=== THE INPUT ===
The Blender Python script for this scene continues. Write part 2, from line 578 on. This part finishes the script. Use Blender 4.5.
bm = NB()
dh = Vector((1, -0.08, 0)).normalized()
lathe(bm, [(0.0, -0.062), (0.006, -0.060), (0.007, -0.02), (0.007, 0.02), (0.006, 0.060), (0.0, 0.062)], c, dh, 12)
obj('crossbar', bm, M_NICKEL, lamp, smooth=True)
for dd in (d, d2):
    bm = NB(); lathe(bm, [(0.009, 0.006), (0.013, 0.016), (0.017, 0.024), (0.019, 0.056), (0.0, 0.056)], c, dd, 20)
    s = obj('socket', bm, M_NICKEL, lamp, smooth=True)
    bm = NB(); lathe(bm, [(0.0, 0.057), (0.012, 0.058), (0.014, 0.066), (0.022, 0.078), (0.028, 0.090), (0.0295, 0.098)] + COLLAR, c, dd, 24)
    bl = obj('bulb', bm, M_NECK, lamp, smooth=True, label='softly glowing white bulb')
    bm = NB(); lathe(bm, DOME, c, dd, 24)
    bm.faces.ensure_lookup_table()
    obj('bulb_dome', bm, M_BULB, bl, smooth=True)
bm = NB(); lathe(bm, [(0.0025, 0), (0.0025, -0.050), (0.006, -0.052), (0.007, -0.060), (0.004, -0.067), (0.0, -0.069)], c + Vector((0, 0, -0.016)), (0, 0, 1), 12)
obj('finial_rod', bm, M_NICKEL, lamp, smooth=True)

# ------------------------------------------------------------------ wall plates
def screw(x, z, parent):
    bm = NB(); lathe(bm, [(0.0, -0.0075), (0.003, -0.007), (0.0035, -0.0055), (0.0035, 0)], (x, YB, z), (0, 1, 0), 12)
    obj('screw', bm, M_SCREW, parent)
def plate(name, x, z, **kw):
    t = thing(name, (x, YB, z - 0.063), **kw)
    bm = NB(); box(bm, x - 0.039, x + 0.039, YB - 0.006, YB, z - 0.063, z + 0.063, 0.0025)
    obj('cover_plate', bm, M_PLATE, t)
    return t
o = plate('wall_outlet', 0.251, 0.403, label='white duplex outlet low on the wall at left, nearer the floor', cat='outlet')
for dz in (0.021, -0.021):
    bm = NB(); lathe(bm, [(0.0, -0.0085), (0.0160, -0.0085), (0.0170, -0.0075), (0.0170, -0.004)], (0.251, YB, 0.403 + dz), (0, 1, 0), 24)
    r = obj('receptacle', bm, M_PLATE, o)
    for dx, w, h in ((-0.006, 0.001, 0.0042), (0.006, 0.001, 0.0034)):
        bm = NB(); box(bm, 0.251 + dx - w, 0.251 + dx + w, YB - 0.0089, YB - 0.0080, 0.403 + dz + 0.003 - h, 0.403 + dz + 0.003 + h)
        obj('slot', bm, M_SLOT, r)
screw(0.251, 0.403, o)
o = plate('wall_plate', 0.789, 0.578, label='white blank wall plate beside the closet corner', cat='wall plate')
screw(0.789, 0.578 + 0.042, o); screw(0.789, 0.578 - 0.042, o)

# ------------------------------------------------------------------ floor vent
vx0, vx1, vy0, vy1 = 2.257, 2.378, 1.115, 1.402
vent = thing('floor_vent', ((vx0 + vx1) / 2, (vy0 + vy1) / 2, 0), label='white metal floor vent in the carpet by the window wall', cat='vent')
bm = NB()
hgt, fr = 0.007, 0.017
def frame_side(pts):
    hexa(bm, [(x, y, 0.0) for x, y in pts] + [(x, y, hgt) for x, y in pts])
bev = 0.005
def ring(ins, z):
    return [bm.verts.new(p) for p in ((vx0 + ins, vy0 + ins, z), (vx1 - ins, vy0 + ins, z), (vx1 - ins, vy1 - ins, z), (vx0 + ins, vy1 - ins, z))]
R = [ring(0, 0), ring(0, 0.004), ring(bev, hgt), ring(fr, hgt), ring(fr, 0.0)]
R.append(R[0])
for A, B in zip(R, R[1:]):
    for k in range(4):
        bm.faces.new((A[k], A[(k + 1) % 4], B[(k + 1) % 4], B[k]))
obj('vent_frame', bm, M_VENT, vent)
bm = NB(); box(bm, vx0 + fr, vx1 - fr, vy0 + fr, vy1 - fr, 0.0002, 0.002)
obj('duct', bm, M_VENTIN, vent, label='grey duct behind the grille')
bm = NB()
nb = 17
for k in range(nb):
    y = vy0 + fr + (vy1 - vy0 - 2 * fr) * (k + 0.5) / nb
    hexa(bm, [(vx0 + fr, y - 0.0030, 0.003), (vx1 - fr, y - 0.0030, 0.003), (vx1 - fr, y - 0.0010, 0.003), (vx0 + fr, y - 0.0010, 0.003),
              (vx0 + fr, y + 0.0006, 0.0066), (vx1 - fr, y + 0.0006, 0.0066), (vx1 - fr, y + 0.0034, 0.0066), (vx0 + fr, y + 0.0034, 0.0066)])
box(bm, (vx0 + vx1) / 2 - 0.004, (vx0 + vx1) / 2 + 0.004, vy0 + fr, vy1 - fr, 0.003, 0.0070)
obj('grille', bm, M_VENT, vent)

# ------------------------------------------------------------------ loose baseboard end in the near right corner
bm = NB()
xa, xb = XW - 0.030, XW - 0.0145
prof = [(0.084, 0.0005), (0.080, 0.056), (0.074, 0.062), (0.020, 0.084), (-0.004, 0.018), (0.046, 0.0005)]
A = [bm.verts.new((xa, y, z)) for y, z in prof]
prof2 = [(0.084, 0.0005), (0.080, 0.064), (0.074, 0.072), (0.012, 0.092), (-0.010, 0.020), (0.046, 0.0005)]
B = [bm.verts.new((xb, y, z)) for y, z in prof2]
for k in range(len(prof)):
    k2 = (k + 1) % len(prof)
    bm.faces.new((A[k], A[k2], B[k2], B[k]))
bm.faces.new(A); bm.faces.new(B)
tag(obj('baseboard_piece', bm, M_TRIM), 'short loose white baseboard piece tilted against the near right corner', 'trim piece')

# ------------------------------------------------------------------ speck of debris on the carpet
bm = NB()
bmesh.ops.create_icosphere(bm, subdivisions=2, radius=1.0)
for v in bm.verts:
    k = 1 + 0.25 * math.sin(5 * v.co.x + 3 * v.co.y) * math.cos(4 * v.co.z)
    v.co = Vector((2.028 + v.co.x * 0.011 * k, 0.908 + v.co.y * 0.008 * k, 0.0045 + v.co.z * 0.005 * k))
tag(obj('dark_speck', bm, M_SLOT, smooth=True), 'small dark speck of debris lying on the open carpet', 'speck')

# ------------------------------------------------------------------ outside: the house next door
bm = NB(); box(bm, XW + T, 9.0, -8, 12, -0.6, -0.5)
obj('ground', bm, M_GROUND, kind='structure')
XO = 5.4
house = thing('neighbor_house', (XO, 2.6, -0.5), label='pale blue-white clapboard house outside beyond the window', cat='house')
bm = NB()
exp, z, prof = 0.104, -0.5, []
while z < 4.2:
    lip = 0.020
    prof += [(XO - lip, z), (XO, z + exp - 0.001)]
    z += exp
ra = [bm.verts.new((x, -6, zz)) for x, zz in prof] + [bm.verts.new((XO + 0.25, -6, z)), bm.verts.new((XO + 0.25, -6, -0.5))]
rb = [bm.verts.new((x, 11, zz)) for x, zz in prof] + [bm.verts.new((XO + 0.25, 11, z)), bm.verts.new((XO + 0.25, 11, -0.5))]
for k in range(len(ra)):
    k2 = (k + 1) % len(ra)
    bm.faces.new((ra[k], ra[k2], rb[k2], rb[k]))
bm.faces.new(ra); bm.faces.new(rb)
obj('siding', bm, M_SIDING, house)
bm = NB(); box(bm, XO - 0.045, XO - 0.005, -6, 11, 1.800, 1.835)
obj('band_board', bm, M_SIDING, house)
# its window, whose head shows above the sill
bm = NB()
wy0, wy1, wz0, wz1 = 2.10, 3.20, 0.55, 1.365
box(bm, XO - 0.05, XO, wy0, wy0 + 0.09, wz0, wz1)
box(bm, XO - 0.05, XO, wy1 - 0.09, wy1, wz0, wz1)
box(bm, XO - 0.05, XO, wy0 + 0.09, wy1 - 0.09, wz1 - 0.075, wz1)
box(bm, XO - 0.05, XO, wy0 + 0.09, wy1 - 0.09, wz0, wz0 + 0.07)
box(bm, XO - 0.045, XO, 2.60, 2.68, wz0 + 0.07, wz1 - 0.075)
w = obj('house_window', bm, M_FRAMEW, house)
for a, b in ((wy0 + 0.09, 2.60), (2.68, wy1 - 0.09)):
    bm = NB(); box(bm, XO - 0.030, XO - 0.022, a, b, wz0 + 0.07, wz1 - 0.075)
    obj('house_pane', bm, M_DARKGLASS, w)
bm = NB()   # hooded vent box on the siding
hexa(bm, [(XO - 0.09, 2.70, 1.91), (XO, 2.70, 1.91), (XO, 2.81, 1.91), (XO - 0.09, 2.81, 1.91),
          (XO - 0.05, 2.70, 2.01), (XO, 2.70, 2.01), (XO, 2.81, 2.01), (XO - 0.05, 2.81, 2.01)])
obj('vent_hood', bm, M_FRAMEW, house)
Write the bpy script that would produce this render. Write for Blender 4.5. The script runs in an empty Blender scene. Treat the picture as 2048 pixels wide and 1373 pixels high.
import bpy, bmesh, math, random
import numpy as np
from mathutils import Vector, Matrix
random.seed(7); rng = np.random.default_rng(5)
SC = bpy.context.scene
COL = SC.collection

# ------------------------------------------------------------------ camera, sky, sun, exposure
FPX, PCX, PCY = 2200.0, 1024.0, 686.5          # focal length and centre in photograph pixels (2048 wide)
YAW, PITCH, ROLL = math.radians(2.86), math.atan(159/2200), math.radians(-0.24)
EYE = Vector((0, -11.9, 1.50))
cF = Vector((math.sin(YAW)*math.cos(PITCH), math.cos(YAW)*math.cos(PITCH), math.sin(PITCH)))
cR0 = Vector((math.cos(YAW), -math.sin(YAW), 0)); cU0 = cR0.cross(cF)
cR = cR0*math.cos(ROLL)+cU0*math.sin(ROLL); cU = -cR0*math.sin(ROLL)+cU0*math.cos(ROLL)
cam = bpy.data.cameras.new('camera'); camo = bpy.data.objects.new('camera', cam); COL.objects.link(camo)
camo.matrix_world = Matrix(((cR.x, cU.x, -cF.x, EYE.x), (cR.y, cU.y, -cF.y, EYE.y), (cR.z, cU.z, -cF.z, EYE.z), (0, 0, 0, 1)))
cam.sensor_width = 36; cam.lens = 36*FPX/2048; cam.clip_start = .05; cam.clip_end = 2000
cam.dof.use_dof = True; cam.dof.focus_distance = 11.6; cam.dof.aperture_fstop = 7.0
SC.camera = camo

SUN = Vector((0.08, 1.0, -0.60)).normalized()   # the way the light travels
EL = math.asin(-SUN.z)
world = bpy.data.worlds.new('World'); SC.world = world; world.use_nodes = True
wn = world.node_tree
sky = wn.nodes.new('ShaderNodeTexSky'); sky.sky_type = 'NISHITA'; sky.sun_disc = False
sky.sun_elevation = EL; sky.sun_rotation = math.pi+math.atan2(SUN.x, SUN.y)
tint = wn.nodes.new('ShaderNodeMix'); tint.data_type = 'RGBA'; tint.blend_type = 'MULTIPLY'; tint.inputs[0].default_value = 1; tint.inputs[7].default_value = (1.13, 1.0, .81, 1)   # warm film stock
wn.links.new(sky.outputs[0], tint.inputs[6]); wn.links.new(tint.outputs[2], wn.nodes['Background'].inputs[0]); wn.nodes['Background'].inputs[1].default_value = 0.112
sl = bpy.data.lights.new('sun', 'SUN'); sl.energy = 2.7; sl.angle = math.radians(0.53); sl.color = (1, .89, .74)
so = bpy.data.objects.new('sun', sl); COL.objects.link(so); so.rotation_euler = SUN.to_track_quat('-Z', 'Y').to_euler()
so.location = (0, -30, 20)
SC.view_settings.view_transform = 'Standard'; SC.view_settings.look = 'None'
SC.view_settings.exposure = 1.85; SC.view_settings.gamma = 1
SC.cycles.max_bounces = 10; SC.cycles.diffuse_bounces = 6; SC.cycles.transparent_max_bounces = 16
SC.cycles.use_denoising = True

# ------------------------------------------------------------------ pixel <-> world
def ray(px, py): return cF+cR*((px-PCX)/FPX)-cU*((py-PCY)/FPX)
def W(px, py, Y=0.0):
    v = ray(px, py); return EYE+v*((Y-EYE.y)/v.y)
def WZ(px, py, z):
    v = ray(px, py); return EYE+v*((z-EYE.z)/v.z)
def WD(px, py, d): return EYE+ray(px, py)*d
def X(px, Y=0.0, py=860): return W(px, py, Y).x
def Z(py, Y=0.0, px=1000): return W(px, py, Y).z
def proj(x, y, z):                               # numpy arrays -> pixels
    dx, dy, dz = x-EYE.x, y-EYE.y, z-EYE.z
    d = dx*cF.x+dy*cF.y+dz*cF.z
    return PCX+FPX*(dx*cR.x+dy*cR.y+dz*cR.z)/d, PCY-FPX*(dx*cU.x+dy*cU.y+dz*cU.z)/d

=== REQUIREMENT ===
The lines to be given again exactly are those from the one containing "Write the bpy" up to and including the one containing "COL = SC.collection".

=== SOLUTION TO THIS TASK ===
Write the bpy script that would produce this render. Write for Blender 4.5. The script runs in an empty Blender scene. Treat the picture as 2048 pixels wide and 1373 pixels high.
import bpy, bmesh, math, random
import numpy as np
from mathutils import Vector, Matrix
random.seed(7); rng = np.random.default_rng(5)
SC = bpy.context.scene
COL = SC.collection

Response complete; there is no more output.